La scénographie de Sylvianne Besson est à part entière une œuvre d’art. De monumentales parois en relief, rouges sang et noires, dominent la scène et créent une atmosphère oppressante où même la lumière du soleil semble pesante. Deux portes installées en biais rompent la symétrie et suggèrent subtilement le dérèglement de l’univers de Manderley, tandis qu’un gigantesque portrait de Rebecca, en lambeaux, suspendu au-dessus de l’escalier central, incarne son emprise fantomatique sur le présent. Le cœur du décor – une cour intérieure, un jardin, deux escaliers – permet des transitions fluides et accompagne la progression dramatique, depuis l’arrivée hésitante de la jeune héroïne jusqu’à la révélation du terrible secret. Ce décor agit comme un miroir psychologique et transforme le musical en un véritable thriller haletant.
Le travail de lumière de Laurent Kaye est d’une finesse rare: les jeux d’éclairage marquent les transitions, intensifient les tensions et renforcent chaque scène. La chorégraphie de Kylian Campbell reste discrète, jamais gratuite, parfaitement intégrée à l’ensemble.
Les costumes de Béatrice Guilleaume reflètent avec justesse l’époque et les personnages, sans chercher à s’imposer. Leur richesse de détail confère aux protagonistes une véritable authenticité et s’intègre pleinement à la vision esthétique de la mise en scène.

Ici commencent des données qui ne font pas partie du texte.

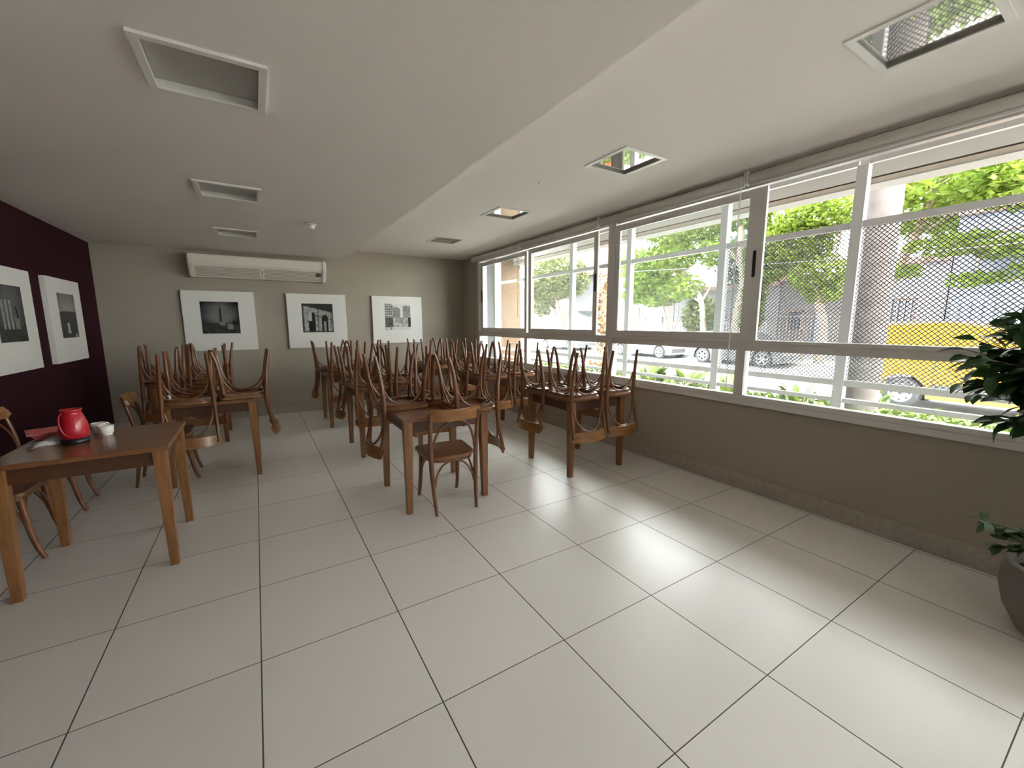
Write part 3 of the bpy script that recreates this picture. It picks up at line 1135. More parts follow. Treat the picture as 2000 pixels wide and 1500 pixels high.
t = thing('plastic_tray', 'pinkish red shallow tray behind the red jug', 'tray', (-1.02, 2.30, TZ), (0, 0, 0.35))
m = MB()
b_in = [(-0.085, -0.06, 0.004), (0.085, -0.06, 0.004), (0.085, 0.06, 0.004), (-0.085, 0.06, 0.004)]
b_out = [(-0.08, -0.055, 0), (0.08, -0.055, 0), (0.08, 0.055, 0), (-0.08, 0.055, 0)]
t_out = [(-0.115, -0.085, 0.050), (0.115, -0.085, 0.050), (0.115, 0.085, 0.050), (-0.115, 0.085, 0.050)]
t_in = [(-0.108, -0.078, 0.050), (0.108, -0.078, 0.050), (0.108, 0.078, 0.050), (-0.108, 0.078, 0.050)]
vs_ = b_out + t_out + t_in + b_in
fs = [(3, 2, 1, 0), (12, 13, 14, 15)]
for l in range(3):
    for k in range(4):
        fs.append((l * 4 + k, l * 4 + (k + 1) % 4, (l + 1) * 4 + (k + 1) % 4, (l + 1) * 4 + k))
m.add(vs_, fs)
obj('dish', m, 'pink_red_plastic', t)
m = MB()
for (x0, x1, y0, y1) in ((-0.125, 0.125, -0.095, -0.078), (-0.125, 0.125, 0.078, 0.095), (-0.125, -0.108, -0.078, 0.078), (0.108, 0.125, -0.078, 0.078)):
    m.box(x0, x1, y0, y1, 0.048, 0.058)
obj('rim', m, 'pink_red_plastic', t)

# crumpled napkin
m = MB()
RN2 = random.Random(11)
N = 14
vs_ = []
for j in range(N + 1):
    for i in range(N + 1):
        u_, v = i / N - 0.5, j / N - 0.5
        env = max(0.0, 1 - (abs(u_) * 2) ** 3) * max(0.0, 1 - (abs(v) * 2) ** 3)
        h = 0.004 + env * (0.016 + 0.020 * RN2.random() + 0.012 * math.sin(9 * u_ + 5 * v))
        vs_.append((u_ * 0.20 + RN2.uniform(-0.004, 0.004), v * 0.10 + RN2.uniform(-0.003, 0.003), h))
for j in range(N + 1):
    for i in range(N + 1):
        x, y, z = vs_[j * (N + 1) + i]
        vs_.append((x, y, max(0.0, z - 0.003)))
b0 = (N + 1) ** 2
fs = []
for j in range(N):
    for i in range(N):
        a = j * (N + 1) + i
        fs.append((a, a + 1, a + N + 2, a + N + 1))
        fs.append((b0 + a + N + 1, b0 + a + N + 2, b0 + a + 1, b0 + a))
m.add(vs_, fs, 0, True)
tag(obj('paper_napkin', m, 'paper_napkin', None, loc=(-0.985, 2.135, TZ), rot=(0, 0, 0.55)), 'crumpled whitish napkin left of the red jug', 'napkin')
t = thing('spoon', 'small metal spoon lying at the tip of the crumpled napkin', 'spoon', (-1.045, 2.005, TZ), (0, 0, 0.9))
obj('bowl', MB().lathe([(0.0005, 0.002), (0.009, 0.003), (0.011, 0.007), (0.0105, 0.008), (0.008, 0.0045), (0.0005, 0.004)], 16), 'steel', t)
obj('handle', MB().tube([(0.010, 0, 0.006), (0.05, 0.0, 0.008), (0.085, 0, 0.004)], 0.0022, 6), 'steel', t)
t = thing('condiment_holder', 'small clear shaker holder on the table behind the red jug', 'condiment holder', (-0.625, 3.33, TZ), (0, 0, 0.2))
obj('tray', MB().box(-0.035, 0.035, -0.025, 0.025, 0, 0.03), 'porcelain', t, bevel=0.003)
for s in (-1, 1):
    b = obj('shaker', MB().lathe([(0.0005, 0.03), (0.014, 0.03), (0.012, 0.065), (0.0005, 0.065)], 16, (s * 0.017, 0, 0)), 'porcelain', t)
    obj('cap', MB().lathe([(0.0005, 0.065), (0.012, 0.065), (0.010, 0.078), (0.0005, 0.080)], 16, (s * 0.017, 0, 0)), 'lamp_white', b)

# ------------------------------------------------------------------ potted plant
t = thing('potted_ficus', 'dark green ficus in a grey pot at the right edge', 'potted plant', (3.135, -1.23, 0))
m = MB().lathe([(0.0005, 0.0), (0.135, 0.0), (0.155, 0.02), (0.205, 0.12), (0.228, 0.22), (0.226, 0.29), (0.212, 0.335)], 40)
m.lathe([(0.212, 0.335), (0.214, 0.345), (0.206, 0.350), (0.192, 0.345), (0.188, 0.30), (0.186, 0.26)], 40, mi=1)
obj('pot', m, ['pot_stone', 'pot_rim'], t)
obj('soil', MB().lathe([(0.189, 0.285), (0.10, 0.295), (0.0005, 0.30)], 30), 'soil', t)
RL = random.Random(8)
stems = MB()
for k in range(3):
    a = 2 * PI * k / 3
    pts = []
    for i in range(9):
        q = i / 8
        aa = a + q * 5
        pts.append((0.025 * math.cos(aa) + 0.01, 0.025 * math.sin(aa) - 0.02, 0.28 + 0.75 * q))
    stems.tube(pts, lerp_list([0.014, 0.010], 9), 7)


def leaf(mb, p, d, L, w, roll, mi=0):
    d = d.normalized()
    side = d.cross(Vector((0, 0, 1)))
    side = side.normalized() if side.length > 1e-3 else Vector((1, 0, 0))
    side = Matrix.Rotation(roll, 3, d) @ side
    up = side.cross(d)
    c = []
    for q, hw, dr in ((0, 0.05, 0), (0.25, 0.85, 0.02), (0.5, 1.0, 0.0), (0.78, 0.55, -0.07), (1.0, 0.0, -0.16)):
        ctr = p + d * (L * q) + up * (dr * L)
        c.append((ctr - side * (hw * w) + up * (0.18 * hw * w), ctr, ctr + side * (hw * w) + up * (0.18 * hw * w)))
    vs2 = [v for tr in c for v in tr]
    fs2 = []
    for i in range(4):
        for k in range(2):
            fs2.append((i * 3 + k, i * 3 + k + 1, i * 3 + k + 4, i * 3 + k + 3))
    mb.add(vs2, fs2, mi, True)


lv = MB()
for b_i in range(92):
    while True:
        e = Vector((RL.uniform(-1, 1), RL.uniform(-1, 1), RL.uniform(-1, 1)))
        if 0.3 < e.length < 1:
            break
    if e.y < 0 and RL.random() < 0.6:
        e.y = -e.y
    tip = Vector((0.02 + e.x * 0.36, 0.02 + e.y * 0.52, 1.25 + e.z * 0.34))
    root = Vector((0.01, -0.02, max(0.85, min(1.03, tip.z - 0.2))))
    mid = (root + tip) / 2 + Vector((0, 0, 0.06))
    sp = spline([root, mid, tip], 5)
    stems.tube(sp, lerp_list([0.006, 0.002], len(sp)), 5)
    for i in range(3, len(sp)):
        for s in range(2):
            if RL.random() < 0.78:
                dd = (sp[min(i + 1, len(sp) - 1)] - sp[i - 1]).normalized() * 0.7 + Vector((RL.uniform(-1, 1), RL.uniform(-0.6, 0.9), RL.uniform(-0.9, 0.25)))
                leaf(lv, sp[i], dd, RL.uniform(0.075, 0.12), RL.uniform(0.024, 0.034), RL.uniform(-0.6, 0.6))
obj('foliage', lv, 'ficus_leaf', t)
lv = MB()
for k in range(4):
    tip = Vector((-0.06 + RL.uniform(-0.06, 0.06), 0.20 + RL.uniform(0, 0.12), 0.42 + RL.uniform(-0.05, 0.08)))
    sp = spline([Vector((0.0, 0.02, 0.30)), (Vector((0, 0.02, 0.3)) + tip) / 2 + Vector((0, 0, 0.06)), tip], 5)
    stems.tube(sp, 0.003, 5)
    for i in range(3, len(sp)):
        for s in range(2):
            dd = Vector((RL.uniform(-0.8, 0.6), RL.uniform(-0.2, 1), RL.uniform(-0.6, 0.3)))
            leaf(lv, sp[i], dd, RL.uniform(0.055, 0.08), RL.uniform(0.016, 0.022), RL.uniform(-0.6, 0.6))
tag(obj('low_sprig', lv, 'pale_leaf', t), 'paler small leaves low by the pot rim')
obj('stem', stems, 'stem_brown', t)

# ------------------------------------------------------------------ outdoors: ground
GZ = -0.33
struct('garden_bed', MB().box(3.80, 8.3, -14, 14, GZ - 0.2, 0.02), 'earth', 'dark soil of the planting bed outside the window', 'ground')
struct('sidewalk', MB().box(8.3, 10.6, -30, 60, GZ - 0.2, GZ + 0.04), 'pavement_concrete', 'pale pavement outside the planting bed', 'ground')
struct('road', MB().box(10.6, 18.9, -30, 60, GZ - 0.3, GZ), 'asphalt', 'sunlit grey road outside', 'ground')
struct('far_sidewalk', MB().box(18.9, 60, -30, 80, GZ - 0.2, GZ + 0.12), 'pavement_concrete', 'pavement across the road', 'ground')
struct('kerb', MB().box(18.78, 18.9, -30, 60, GZ - 0.1, GZ + 0.13), 'kerb_stone', 'stone kerb across the road', 'kerb')

# facade overhang with concrete beams
struct('trim_2', MB().box(3.80, 5.62, -8, 7.05, 3.02, 3.16), 'facade_white', 'pale soffit above the window outside', 'overhang')
struct('trim_3', MB().box(5.30, 5.55, -8, 7.05, 2.782, 2.795), 'facade_grey', 'grey underside lip of the overhang edge', 'overhang')
struct('trim_4', MB().box(5.31, 5.55, -8, 7.05, 2.795, 2.839), 'facade_beige', 'beige stained band of the overhang edge', 'overhang')
struct('trim_5', MB().box(5.33, 5.55, -8, 7.05, 2.839, 2.856), 'roof_tile', 'thin brown joint in the overhang edge', 'overhang')
struct('trim_6', MB().box(5.31, 5.55, -8, 7.05, 2.856, 3.02), 'facade_white', 'wide white band of the overhang edge', 'overhang')
struct('brick_wall', MB().box(4.72, 5.52, 7.06, 7.36, -0.3, 3.0), 'tan_brick', 'tan brick wall at the far end of the window outside', 'wall')
struct('end_wall', MB().box(3.81, 4.70, 6.75, 7.36, -0.3, 3.0), 'house_white', 'pale rendered return wall outside the far window', 'wall')
o = obj('drain_pipe', MB().tube([(4.66, 6.70, -0.2), (4.66, 6.70, 2.98)], 0.035, 12), 'facade_beige')
tag(o, 'thin pale vertical pipe outside the far end of the window', 'pipe')

# ------------------------------------------------------------------ security grille
gr = thing('security_grille', 'white steel security grille with diamond mesh outside the window', 'grille', (4.6, 1.0, 0.0))
posts = [6.5, 5.27, 4.05, 2.82, 1.46, 0.255, -0.95, -2.15, -3.4]
for y in posts:
    obj('post', MB().box(-0.04, 0.04, y - 0.04 - 1.0, y + 0.04 - 1.0, 0.02, 2.775), 'white_steel', gr, bevel=0.003)
for a, b in zip(posts[1:], posts[:-1]):
    for z0, z1 in ((2.265, 2.32), (0.885, 0.94), (0.735, 0.775), (2.775, 2.82)):
        obj('rail', MB().box(-0.02, 0.02, a + 0.04 - 1.0, b - 0.04 - 1.0, z0, z1), 'white_steel', gr)


def mesh_panel(ya, yb, za, zb):
    m = MB()
    cw, ch, th = 0.037, 0.036, 0.0030
    W, H = yb - ya, zb - za
    sl = ch / cw
    for fam in (1, -1):
        k = -int(H / ch) - 2
        while k * cw < W + H / sl:
            # line: y = k*cw + s, z = fam * sl * s (fam>0) or H - sl*s
            s0, s1 = max(0, -k * cw), min(H / sl, W - k * cw)
            if s1 - s0 > 0.01:
                y0, y1 = ya + k * cw + s0, ya + k * cw + s1
                z0, z1 = (za + sl * s0, za + sl * s1) if fam > 0 else (zb - sl * s0, zb - sl * s1)
                d = Vector((0, y1 - y0, z1 - z0)).normalized()
                nn = Vector((0, -d.z, d.y)) * th
                xo = 0.003 * fam
                P0, P1 = Vector((xo, y0, z0)), Vector((xo, y1, z1))
                f_ = Vector((0.003, 0, 0))
                m.hexa([P0 - nn - f_, P0 + nn - f_, P0 + nn + f_, P0 - nn + f_], [P1 - nn - f_, P1 + nn - f_, P1 + nn + f_, P1 - nn + f_])
            k += 1
    return m


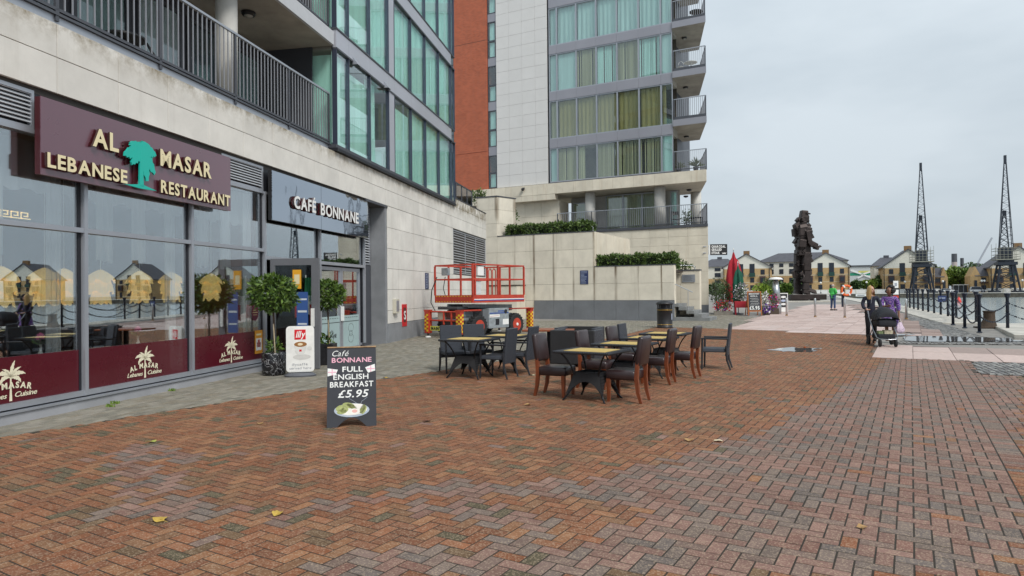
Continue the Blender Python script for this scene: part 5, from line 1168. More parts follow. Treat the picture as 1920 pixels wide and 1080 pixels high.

Les comédiens et comédiennes livrent des performances de très haut niveau. Laura Tardino campe une narratrice sans nom d’une grande intensité: sa fragilité, ses élans, sa lente affirmation de soi sont justes et touchants. Jeremy Petit incarne un Maxim de Winter tout en tensions internes, distant mais charismatique. Quant à Liesbeth Roose, elle est une Mrs Danvers absolument saisissante : effrayante dans ses gestes et expressions, portée par une voix puissante et une implacable froideur – elle est l’un des sommets du spectacle.
Nathan Desnyder, en Jack Favell cynique, séduit; Marie-Aline Thomassin, en Mrs Van Hopper excentrique et hilarante, apporte de délicieux moments comiques et devient l’une des chouchoutes du public. Damien Locqueneux, en Frank Crawley, dégage une rassurante bienveillance, tandis que Mathias Fleurackers offre à Ben une troublante humanité. Le tout est complété par un ensemble qui brille dans les tableaux collectifs.
Avec Rebecca, Bruxellons! signe un coup de maître: une mise en scène cohérente, intelligente et puissamment musicale, fidèle à l’œuvre tout en lui apportant un éclairage neuf.